There are some things you can only learn by actually travelling. If travelling around the coast of Africa with a notebook for 13 months, through 31 countries and crossing 36 frontiers, taught me anything it was to never be mistaken for a journalist (or an Israeli). It is one of the reasons – the others being poverty, and a desire for interaction and immersion with local communities – that I choose to take so little technology with me when I travel.
Having only an old Nokia 3100 mobile phone to hand, which failed to even send text messages without local SIM card swaps in several countries, meant I was reliant on local interaction to find and use internet cafes in order to blog and communicate in more than 140 characters with the outside world. It also meant I couldn’t possibly be working for any international media organisation, which I found to be an important protection.
For example, I was asked in crossing from Liberia to Côte d’Ivoire if I was an undercover journalist. ‘They send people like you, alone and with backpacks, to trick us’ I was told by the single border official at the River Cavally. It was election day for the presidency, and the eyes of the world’s media were taking rare aim at Liberia.
During a six hour border crossing from troubled post-Gaddafi Libya into Tunisia, the border guards were convinced my list of ferry crossings made me a journalist, at least until they found a small soft toy camel with ‘I love Egypt’ stitched onto its side in my bag. Had they delved further they would have found some business cards (which had themselves ignited conversation on the border between Guinea-Bissau and Guinea), some dirty washing (always at the top of my bag to dissuade more in-depth searches), a small library of books, and several more notebooks. They would have found no technology.

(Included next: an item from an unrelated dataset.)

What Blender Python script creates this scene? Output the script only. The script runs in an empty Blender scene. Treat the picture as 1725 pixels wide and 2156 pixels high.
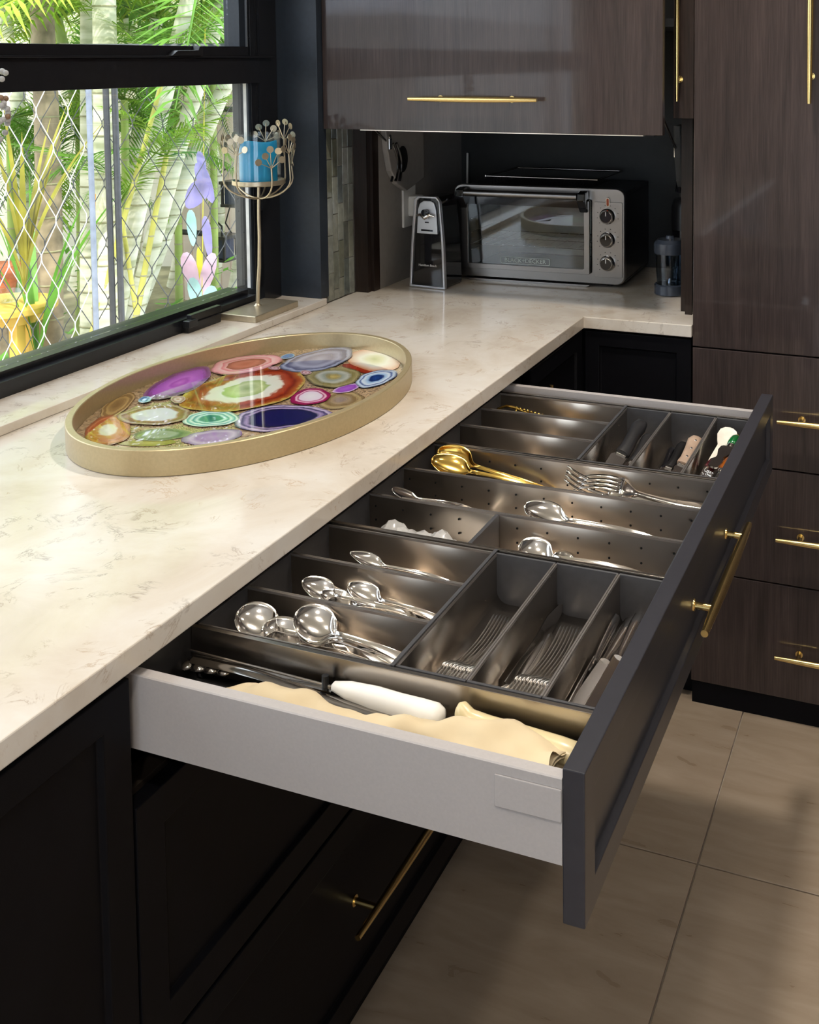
import bpy, bmesh, math, random
from mathutils import Vector, Matrix
random.seed(7)
C = bpy.context.scene.collection
R = math.radians
# ------------------------------------------------------------------ camera
F, CX, CY = 2266.77, 1125.16, 279.05
CP = Vector((.7972, -.9032, 1.5429)); YAW, PIT, ROL = .36057, .067947, -.005148
_f = Vector((-math.sin(YAW), math.cos(YAW), 0)); _r = Vector((math.cos(YAW), math.sin(YAW), 0)); _u = Vector((0, 0, 1))
FW = _f*math.cos(PIT) - _u*math.sin(PIT); _u2 = _u*math.cos(PIT) + _f*math.sin(PIT)
RT = _r*math.cos(ROL) + _u2*math.sin(ROL); UP = _u2*math.cos(ROL) - _r*math.sin(ROL)
cam = bpy.data.cameras.new('camera'); co = bpy.data.objects.new('camera', cam); C.objects.link(co)
M = Matrix((RT, UP, -FW)).transposed().to_4x4(); M.translation = CP; co.matrix_world = M
cam.sensor_fit = 'AUTO'; cam.sensor_width = 36; cam.lens = F/2156*36
cam.shift_x = (862.5-CX)/2156; cam.shift_y = (CY-1078)/2156; cam.clip_start = .02; cam.clip_end = 200
bpy.context.scene.camera = co
# ------------------------------------------------------------------ world, sun, exposure
vs = bpy.context.scene.view_settings
vs.view_transform = 'Standard'; vs.look = 'None'; vs.gamma = 1; vs.exposure = 0; vs.use_curve_mapping = False
w = bpy.data.worlds.new('world'); bpy.context.scene.world = w; w.use_nodes = True
bg = w.node_tree.nodes['Background']; bg.inputs[0].default_value = (.80, .90, 1.0, 1); bg.inputs[1].default_value = 3.4
sd = bpy.data.lights.new('sun', 'SUN'); sd.energy = 12; sd.angle = R(3); sd.color = (1, .95, .85)
so = bpy.data.objects.new('sun', sd); C.objects.link(so); so.rotation_euler = Vector((.35, -.45, 1)).to_track_quat('Z', 'Y').to_euler()
# ------------------------------------------------------------------ helpers
def at(px, py, d):
    return CP + (FW + RT*(px-CX)/F - UP*(py-CY)/F)*d
def onz(px, py, z):
    v = FW + RT*(px-CX)/F - UP*(py-CY)/F
    return CP + v*((z-CP.z)/v.z)
ORG = {}
def tag(o, label=None, cat=None, group=None, kind=None):
    if label: o['label'] = label
    if cat: o['category'] = cat
    if group: o['group'] = group
    if kind: o['kind'] = kind
    return o
def thing(name, label, cat, loc=(0, 0, 0), group=None):
    o = bpy.data.objects.new(name, None); C.objects.link(o); o.location = loc; o.empty_display_size = .05
    ORG[o.name] = Vector(loc)
    return tag(o, label, cat, group)
class B:
    def __init__(s): s.v = []; s.f = []; s.a = None
    def add(s, vs, fs):
        n = len(s.v); s.v += [tuple(v) for v in vs]; s.f += [tuple(i+n for i in f) for f in fs]; return s
    def box(s, x0, x1, y0, y1, z0, z1):
        return s.add([(x, y, z) for x in (x0, x1) for y in (y0, y1) for z in (z0, z1)],
                     [(0, 1, 3, 2), (4, 6, 7, 5), (0, 4, 5, 1), (2, 3, 7, 6), (0, 2, 6, 4), (1, 5, 7, 3)])
    def ring_surf(s, rings, cap=True, close=True):
        n = len(rings[0]); vs = [p for r in rings for p in r]; fs = []
        for i in range(len(rings)-1):
            for j in range(n if close else n-1):
                k = (j+1) % n; fs.append((i*n+j, i*n+k, (i+1)*n+k, (i+1)*n+j))
        if cap: fs += [tuple(range(n))[::-1], tuple(range((len(rings)-1)*n, len(rings)*n))]
        return s.add(vs, fs)
    def tube(s, path, rad, n=8, cap=True, sq=1., up=(0, 0, 1)):
        P = [Vector(p) for p in path]; rings = []; pn = None
        for i, p in enumerate(P):
            t = (P[min(i+1, len(P)-1)]-P[max(i-1, 0)]).normalized()
            if pn is None:
                u = Vector(up); 
                if abs(t.dot(u)) > .95: u = Vector((1, 0, 0))
                pn = (u - t*u.dot(t)).normalized()
            else:
                pn = (pn - t*pn.dot(t)).normalized()
            b = t.cross(pn); r = rad[i] if hasattr(rad, '__len__') else rad
            rings.append([p + b*(math.cos(2*math.pi*k/n)*r) + pn*(math.sin(2*math.pi*k/n)*r*sq) for k in range(n)])
        return s.ring_surf(rings, cap)
    def lathe(s, prof, c=(0, 0, 0), n=24, cap=True, axis='z'):
        rings = []
        for r, h in prof:
            ring = []
            for k in range(n):
                a = 2*math.pi*k/n; x, y = r*math.cos(a), r*math.sin(a)
                ring.append((c[0]+x, c[1]+y, c[2]+h) if axis == 'z' else ((c[0]+x, c[1]+h, c[2]+y) if axis == 'y' else (c[0]+h, c[1]+x, c[2]+y)))
            rings.append(ring)
        return s.ring_surf(rings, cap)
    def grid(s, fn, nu, nv):
        return s.add([fn(i/nu, j/nv) for i in range(nu+1) for j in range(nv+1)],
                     [(i*(nv+1)+j, (i+1)*(nv+1)+j, (i+1)*(nv+1)+j+1, i*(nv+1)+j+1) for i in range(nu) for j in range(nv)])
    def prism(s, poly, z0, z1, axis='z'):
        def m(p, z): return (p[0], p[1], z) if axis == 'z' else ((p[0], z, p[1]) if axis == 'y' else (z, p[0], p[1]))
        return s.ring_surf([[m(p, z0) for p in poly], [m(p, z1) for p in poly]])
    def ball(s, c, r, n=10, m=6, sc=(1, 1, 1)):
        prof = [(max(r*math.sin(math.pi*i/m), 1e-4), -r*math.cos(math.pi*i/m)) for i in range(m+1)]
        rings = [[(c[0]+q*math.cos(2*math.pi*k/n)*sc[0], c[1]+q*math.sin(2*math.pi*k/n)*sc[1], c[2]+h*sc[2]) for k in range(n)] for q, h in prof]
        return s.ring_surf(rings)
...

Leaving Ethiopia for Sudan, the border official was surprised by my lack of laptop, or money, and by the small size of the compact digital camera with which I took all my photographs. Uniformed officers and general populations alike were also frequently surprised by the fact that I chose to travel overland. ‘Why on earth do you want to spend time in Africa of all places?’ they would ask. ‘Why aren’t you travelling by air instead?’ Whatever answer I would give them, I could see that often the only answer they heard was that I must be a journalist.